--- START OF Dataset section ---

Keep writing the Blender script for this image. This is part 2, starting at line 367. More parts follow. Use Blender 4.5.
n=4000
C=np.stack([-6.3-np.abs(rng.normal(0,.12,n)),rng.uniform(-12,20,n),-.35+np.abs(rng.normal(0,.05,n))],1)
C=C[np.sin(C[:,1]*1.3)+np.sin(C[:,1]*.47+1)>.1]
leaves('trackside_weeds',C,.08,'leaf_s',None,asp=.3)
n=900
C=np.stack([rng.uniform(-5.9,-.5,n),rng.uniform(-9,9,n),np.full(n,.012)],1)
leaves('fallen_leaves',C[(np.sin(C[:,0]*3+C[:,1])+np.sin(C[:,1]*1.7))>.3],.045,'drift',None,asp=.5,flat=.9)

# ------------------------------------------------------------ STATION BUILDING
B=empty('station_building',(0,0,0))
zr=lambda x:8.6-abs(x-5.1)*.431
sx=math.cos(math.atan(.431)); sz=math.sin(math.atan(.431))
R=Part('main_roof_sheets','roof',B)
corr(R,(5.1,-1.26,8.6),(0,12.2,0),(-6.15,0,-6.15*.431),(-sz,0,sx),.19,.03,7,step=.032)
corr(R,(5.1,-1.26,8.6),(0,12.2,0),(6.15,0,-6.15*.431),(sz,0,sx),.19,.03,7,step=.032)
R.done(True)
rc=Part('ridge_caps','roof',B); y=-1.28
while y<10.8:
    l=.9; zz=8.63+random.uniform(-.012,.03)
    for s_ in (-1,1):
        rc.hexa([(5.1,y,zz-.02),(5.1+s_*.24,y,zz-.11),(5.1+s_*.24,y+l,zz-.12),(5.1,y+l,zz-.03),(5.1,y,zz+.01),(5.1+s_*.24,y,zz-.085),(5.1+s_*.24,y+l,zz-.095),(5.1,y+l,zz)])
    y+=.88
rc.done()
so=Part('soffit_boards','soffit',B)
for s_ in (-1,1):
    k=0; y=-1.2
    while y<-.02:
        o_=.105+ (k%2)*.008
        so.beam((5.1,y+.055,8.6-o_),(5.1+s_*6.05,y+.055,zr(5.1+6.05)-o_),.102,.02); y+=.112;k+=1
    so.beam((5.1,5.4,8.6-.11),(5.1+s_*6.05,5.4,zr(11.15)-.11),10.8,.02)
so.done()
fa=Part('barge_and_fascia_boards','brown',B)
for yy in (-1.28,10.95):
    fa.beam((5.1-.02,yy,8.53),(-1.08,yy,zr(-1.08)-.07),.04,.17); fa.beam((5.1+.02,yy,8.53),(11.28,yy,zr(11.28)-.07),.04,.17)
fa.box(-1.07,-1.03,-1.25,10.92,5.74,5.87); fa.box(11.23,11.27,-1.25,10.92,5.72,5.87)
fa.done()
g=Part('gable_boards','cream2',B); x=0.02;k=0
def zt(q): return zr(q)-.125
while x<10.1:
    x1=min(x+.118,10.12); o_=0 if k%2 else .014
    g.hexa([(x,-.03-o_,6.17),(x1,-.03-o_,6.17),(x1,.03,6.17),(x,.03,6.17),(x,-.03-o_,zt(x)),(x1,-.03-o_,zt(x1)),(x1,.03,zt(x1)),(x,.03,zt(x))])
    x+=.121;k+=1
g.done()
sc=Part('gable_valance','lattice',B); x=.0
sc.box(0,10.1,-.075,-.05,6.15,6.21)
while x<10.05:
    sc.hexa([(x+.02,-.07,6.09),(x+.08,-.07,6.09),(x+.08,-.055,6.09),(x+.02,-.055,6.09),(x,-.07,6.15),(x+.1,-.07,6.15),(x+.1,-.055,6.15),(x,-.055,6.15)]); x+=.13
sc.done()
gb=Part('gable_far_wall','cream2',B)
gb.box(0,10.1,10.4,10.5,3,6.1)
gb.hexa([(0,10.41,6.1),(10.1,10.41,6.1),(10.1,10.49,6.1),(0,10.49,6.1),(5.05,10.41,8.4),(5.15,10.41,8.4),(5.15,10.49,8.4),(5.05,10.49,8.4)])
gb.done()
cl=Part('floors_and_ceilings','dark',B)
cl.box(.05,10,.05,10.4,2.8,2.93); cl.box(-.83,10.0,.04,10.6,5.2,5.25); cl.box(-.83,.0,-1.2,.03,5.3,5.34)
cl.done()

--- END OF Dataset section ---

Transcribe the material exactly as it reads.

Written response ->
Keep writing the Blender script for this image. This is part 2, starting at line 367. More parts follow. Use Blender 4.5.
n=4000
C=np.stack([-6.3-np.abs(rng.normal(0,.12,n)),rng.uniform(-12,20,n),-.35+np.abs(rng.normal(0,.05,n))],1)
C=C[np.sin(C[:,1]*1.3)+np.sin(C[:,1]*.47+1)>.1]
leaves('trackside_weeds',C,.08,'leaf_s',None,asp=.3)
n=900
C=np.stack([rng.uniform(-5.9,-.5,n),rng.uniform(-9,9,n),np.full(n,.012)],1)
leaves('fallen_leaves',C[(np.sin(C[:,0]*3+C[:,1])+np.sin(C[:,1]*1.7))>.3],.045,'drift',None,asp=.5,flat=.9)

# ------------------------------------------------------------ STATION BUILDING
B=empty('station_building',(0,0,0))
zr=lambda x:8.6-abs(x-5.1)*.431
sx=math.cos(math.atan(.431)); sz=math.sin(math.atan(.431))
R=Part('main_roof_sheets','roof',B)
corr(R,(5.1,-1.26,8.6),(0,12.2,0),(-6.15,0,-6.15*.431),(-sz,0,sx),.19,.03,7,step=.032)
corr(R,(5.1,-1.26,8.6),(0,12.2,0),(6.15,0,-6.15*.431),(sz,0,sx),.19,.03,7,step=.032)
R.done(True)
rc=Part('ridge_caps','roof',B); y=-1.28
while y<10.8:
    l=.9; zz=8.63+random.uniform(-.012,.03)
    for s_ in (-1,1):
        rc.hexa([(5.1,y,zz-.02),(5.1+s_*.24,y,zz-.11),(5.1+s_*.24,y+l,zz-.12),(5.1,y+l,zz-.03),(5.1,y,zz+.01),(5.1+s_*.24,y,zz-.085),(5.1+s_*.24,y+l,zz-.095),(5.1,y+l,zz)])
    y+=.88
rc.done()
so=Part('soffit_boards','soffit',B)
for s_ in (-1,1):
    k=0; y=-1.2
    while y<-.02:
        o_=.105+ (k%2)*.008
        so.beam((5.1,y+.055,8.6-o_),(5.1+s_*6.05,y+.055,zr(5.1+6.05)-o_),.102,.02); y+=.112;k+=1
    so.beam((5.1,5.4,8.6-.11),(5.1+s_*6.05,5.4,zr(11.15)-.11),10.8,.02)
so.done()
fa=Part('barge_and_fascia_boards','brown',B)
for yy in (-1.28,10.95):
    fa.beam((5.1-.02,yy,8.53),(-1.08,yy,zr(-1.08)-.07),.04,.17); fa.beam((5.1+.02,yy,8.53),(11.28,yy,zr(11.28)-.07),.04,.17)
fa.box(-1.07,-1.03,-1.25,10.92,5.74,5.87); fa.box(11.23,11.27,-1.25,10.92,5.72,5.87)
fa.done()
g=Part('gable_boards','cream2',B); x=0.02;k=0
def zt(q): return zr(q)-.125
while x<10.1:
    x1=min(x+.118,10.12); o_=0 if k%2 else .014
    g.hexa([(x,-.03-o_,6.17),(x1,-.03-o_,6.17),(x1,.03,6.17),(x,.03,6.17),(x,-.03-o_,zt(x)),(x1,-.03-o_,zt(x1)),(x1,.03,zt(x1)),(x,.03,zt(x))])
    x+=.121;k+=1
g.done()
sc=Part('gable_valance','lattice',B); x=.0
sc.box(0,10.1,-.075,-.05,6.15,6.21)
while x<10.05:
    sc.hexa([(x+.02,-.07,6.09),(x+.08,-.07,6.09),(x+.08,-.055,6.09),(x+.02,-.055,6.09),(x,-.07,6.15),(x+.1,-.07,6.15),(x+.1,-.055,6.15),(x,-.055,6.15)]); x+=.13
sc.done()
gb=Part('gable_far_wall','cream2',B)
gb.box(0,10.1,10.4,10.5,3,6.1)
gb.hexa([(0,10.41,6.1),(10.1,10.41,6.1),(10.1,10.49,6.1),(0,10.49,6.1),(5.05,10.41,8.4),(5.15,10.41,8.4),(5.15,10.49,8.4),(5.05,10.49,8.4)])
gb.done()
cl=Part('floors_and_ceilings','dark',B)
cl.box(.05,10,.05,10.4,2.8,2.93); cl.box(-.83,10.0,.04,10.6,5.2,5.25); cl.box(-.83,.0,-1.2,.03,5.3,5.34)
cl.done()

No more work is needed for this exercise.